Chroniques

par bruno serrou

l’héritage boulézien
ensemble Court-circuit

Festival Messiaen au Pays de la Meije / Église de La Grave
- 2 août 2010
le compositeur Philippe Hurel photographié par Nicolas Botti
© nicolas botti

Fondé et animé par le compositeur Philippe Hurel [photo], Court-circuit est l’un des ensembles dédiés à la musique contemporaine favoris de Pierre Boulez, qu’il aime inviter dans ses académies, aux côtés de l’Ensemble Intercontemporain auquel il fait parfois des infidélités en dirigeant son jeune pair. Attachée au Festival Messiaen au Pays de la Meije, la formation a proposé en l’Église de La Grave un programme conçu autour de l’héritage boulézien, le maître assistant en personne au concert, discrètement installé au milieu du public. Programme exigeant, désemparant plus ou moins l’assistance qui ne s’y retrouvait guère, plus habitué aux immenses phrases mélodiques et rythmiques d’Olivier Messiaen qu’aux éclaboussures de sons et de rythmes des générations plus jeunes.

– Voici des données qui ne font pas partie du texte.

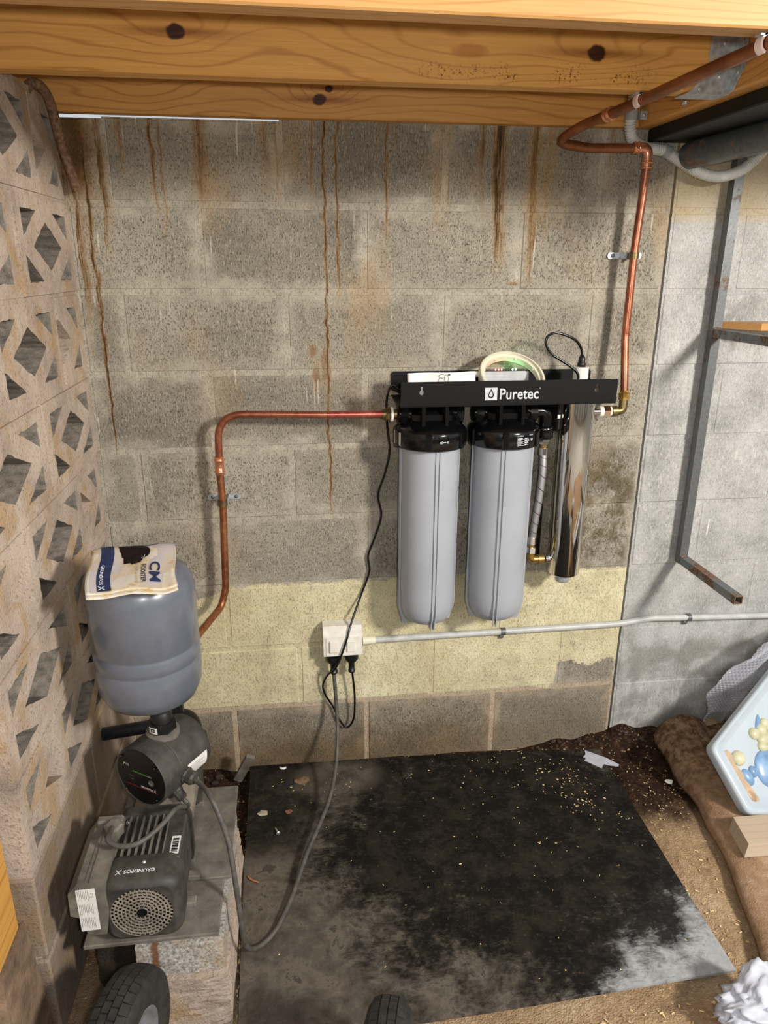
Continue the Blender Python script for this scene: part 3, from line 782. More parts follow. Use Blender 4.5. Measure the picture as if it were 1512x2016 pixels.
# three joists and the bearer
KB = ((-1.172, 1.850, 0.014, 1.0), (-0.646, 1.839, 0.030, 0.0), (-0.403, 1.843, 0.015, 1.0))
KA = ((-0.905, 1.823, 0.013, 1.0), (-0.883, 1.846, 0.008, 1.0), (-1.30, 1.83, 0.02, 0.0))
KC = ((-0.72, 1.90, 0.014, 0.9), (-0.25, 1.86, 0.03, 0.0))
WJ = [wood_mat('pine joist by the wall', KA, '#c99450', '#95602a', 0.5, (), 48),
      wood_mat('pine joist with round knots', KB, '#d6a055', '#a56c2d', 0.5, (-0.78, -0.24, 1.787, 1.835), 42, 0, ((-0.646, 1.839, 0.018, 0.6),)),
      wood_mat('pine joist in front', KC, '#c0925a', '#9a6630', 0.5, (), 62)]
def joist(y0, y1, zb, m, label, x1=-0.1285):
    mb = MB(); mb.box((-1.80, y0, zb), (x1, y1, 1.975), 0.003)
    return tag(mb.build('timber_joist', m), label, 'joist')
joist(-0.035, 0.0, 1.785, WJ[0], 'pine joist lying against the top of the block wall')
joist(-0.415, -0.370, 1.785, WJ[1], 'middle pine joist with two dark round knots and black mould specks')
joist(-0.805, -0.760, 1.785, WJ[2], 'front pine joist along the top edge of the photo', 0.6)
mb = MB(); mb.box((-0.1275, -0.759, 1.785), (-0.0825, -0.002, 1.975), 0.003)
tag(mb.build('timber_bearer', wood_mat('pine bearer', ((-0.3, 1.85, 0.02, 0.2),), '#d29a52', '#9c662c', 0.5, (), 50, 1)), 'pine bearer running from the wall towards the camera beside the metal hanger', 'bearer')

# galvanised hanger holding the middle joist
hang = thing('joist_hanger', 'galvanised steel joist hanger under the right end of the knotty joist', 'joist hanger', (-0.13, -0.415, 1.785))
mb = MB()
mp = plane_map((0, -0.4165, 0), (1, 0, 0), (0, 0, 1))
mb.prism([(-0.129, 1.781), (-0.129, 1.885), (-0.178, 1.885), (-0.180, 1.845), (-0.176, 1.835), (-0.176, 1.820), (-0.215, 1.781)], [circ(-0.168, 1.862, .003, 8), circ(-0.168, 1.842, .003, 8), circ(-0.140, 1.87, .003, 8)], 0.0012, mp)
mb.build('side_flange', M['galv'], hang)
mb = MB(); mb.box((-0.215, -0.418, 1.7815), (-0.129, -0.368, 1.7835)); mb.build('seat', M['galv'], hang)
mb = MB(); mp2 = plane_map((-0.1285, 0, 0), (0, -1, 0), (0, 0, 1))
mb.prism([(0.417, 1.783), (0.432, 1.787), (0.462, 1.822), (0.462, 1.84), (0.457, 1.845), (0.462, 1.855), (0.462, 1.89), (0.417, 1.89)], [circ(0.447, 1.835, .003, 8), circ(0.447, 1.868, .003, 8)], 0.0014, lambda x, y, h: mp2(x, y, 0) + Vector((-h, 0, 0)))
mb.build('face_flange', M['galv'], hang)
for q in ((-0.150, 1.868), (-0.151, 1.842), (-0.152, 1.812), (-0.19, 1.79)):
    mb = MB(); mb.sphere((q[0], -0.4178, q[1]), 0.0048, 12, 6, (1, .5, 1)); mb.build('rivet', M['galv'], hang)
for q in ((0.442, 1.85), (0.438, 1.815)):
    mb = MB(); mb.sphere((-0.130, -q[0], q[1]), 0.0048, 12, 6, (.5, 1, 1)); mb.build('rivet', M['galv'], hang)
sc = thing('hex_screw', 'small zinc hex screw in the bearer left of the metal hanger', 'screw', (-0.128, -0.25, 1.80))
mb = MB(); mb.lathe([(0, 0.009), (.0055, 0.009), (.0055, 0.003), (0.009, 0.003), (.009, 0.0), (0, 0)], (-0.128, -0.25, 1.80), (-1, 0, 0), 6, False); mb.build('head', M['zinc'], sc)

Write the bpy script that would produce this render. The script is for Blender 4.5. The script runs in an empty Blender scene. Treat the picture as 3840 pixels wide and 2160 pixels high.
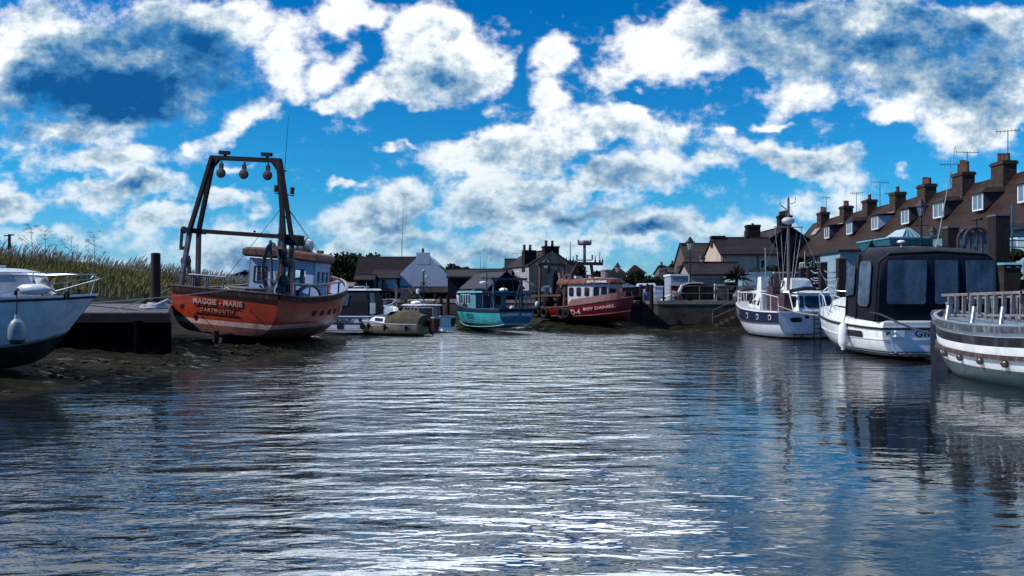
import bpy, math, random
import numpy as np
from mathutils import Vector, Matrix, noise as mnoise

R = math.radians
random.seed(7)
SC = bpy.context.scene
COL = SC.collection

# ------------------------------------------------------------------ camera
CAM_H = 2.2
F = 2987.0                      # focal length in pixels of the 3840 px wide photograph
cam_d = bpy.data.cameras.new("camera")
cam = bpy.data.objects.new("camera", cam_d)
COL.objects.link(cam)
cam_d.sensor_width = 36.0
cam_d.lens = 28.0
cam_d.shift_y = 30.0 / 3840.0
cam_d.clip_start = 0.1
cam_d.clip_end = 6000
cam.location = (0, 0, CAM_H)
cam.rotation_euler = (R(90), 0, 0)
SC.camera = cam

# ------------------------------------------------------------------ exposure
SC.view_settings.view_transform = 'Standard'
SC.view_settings.look = 'None'
SC.view_settings.exposure = 0.12
SC.view_settings.gamma = 1.0

# ------------------------------------------------------------------ sun
SUN_AZ, SUN_EL = R(-101), R(42)          # azimuth from +Y towards +X
sd = Vector((math.sin(SUN_AZ) * math.cos(SUN_EL), math.cos(SUN_AZ) * math.cos(SUN_EL), math.sin(SUN_EL)))
sun_d = bpy.data.lights.new("sun", 'SUN')
sun_d.energy = 4.2
sun_d.angle = R(0.6)
sun_d.color = (1.0, 0.93, 0.84)
sun = bpy.data.objects.new("sun", sun_d)
COL.objects.link(sun)
sun.rotation_euler = (-sd).to_track_quat('-Z', 'Y').to_euler()

# ------------------------------------------------------------------ world
W = bpy.data.worlds.new("World")
SC.world = W
W.use_nodes = True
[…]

Composé en 1985, révisé en 1995, le trio pour clarinette, violon et piano Impulse 2 de Luca Francesconi (né en 1956) étire à satiété la matière sonore par le biais de règles strictes qui donnent à l’œuvre une dynamique interne singulière. Dans sa Danse aveugle (1997) pour flûte, clarinette, violon, violoncelle et piano, remarquablement écrite, Hanspeter Kyburz (né en 1960) s’avère trop systématique dans l’utilisation d’un matériau qui revient à plusieurs reprises, exposé sous la même forme, tandis que l’on n’entend guère la flûte basse dont les douces et irréelles sonorités sont écrasées par les autres instruments.

Le référent que constituent les Quatre Pièces Op.7 qu’Anton Webern (1883-1945) a composées en 1910 apparaît toujours d’une magistrale modernité, tout en ayant acquis avec le temps la dimension d’un classique et une intense et bouleversante expressivité, à l’instar du Michigan Trio pour clarinette, violon et flûte, sans doute l’une des œuvres les plus profondes et graves de Philippe Manoury (né en 1952), assurément l’un des compositeurs les plus doués de sa génération.

Mais le moment le plus attendu se trouvait en fin du concert, avec une partition aux rythmes fébriles qui emporta l’adhésion de l’assistance : Figures libres pour flûte, hautbois, clarinette, violon, alto, violoncelle, percussion et piano de Philippe Hurel (né en 1955). Composée en 2000-2001 pour l’Ensemble Recherche de Fribourg-en-Brisgau, cette partition en trois mouvements se fonde sur une cellule de huit sons sujette à variations d’où émergent des solos des huit instruments s’extrayant d’une masse servant d’assise harmonique et rythmique qui évoque des figures de jazz.

L’Ensemble Court-circuit et les virtuoses qui le constituent ont servi ces œuvres à la perfection, à l’instar du violoniste Nicolas Miribel dont la dextérité, l’assurance du coup d’archet et les sonorités épanouies ont fait merveille, tout comme le pianiste Jean-Marie Cottet qui joue des résonances de son instrument avec maestria et le clarinettiste Pierre Dutrieu. Sous la battue de son directeur musical Jean Deroyer, la formation a donné des deux partitions les plus fournies – le quintette de Kyburz et l’octuor de Hurel – des lectures taillées au cordeau.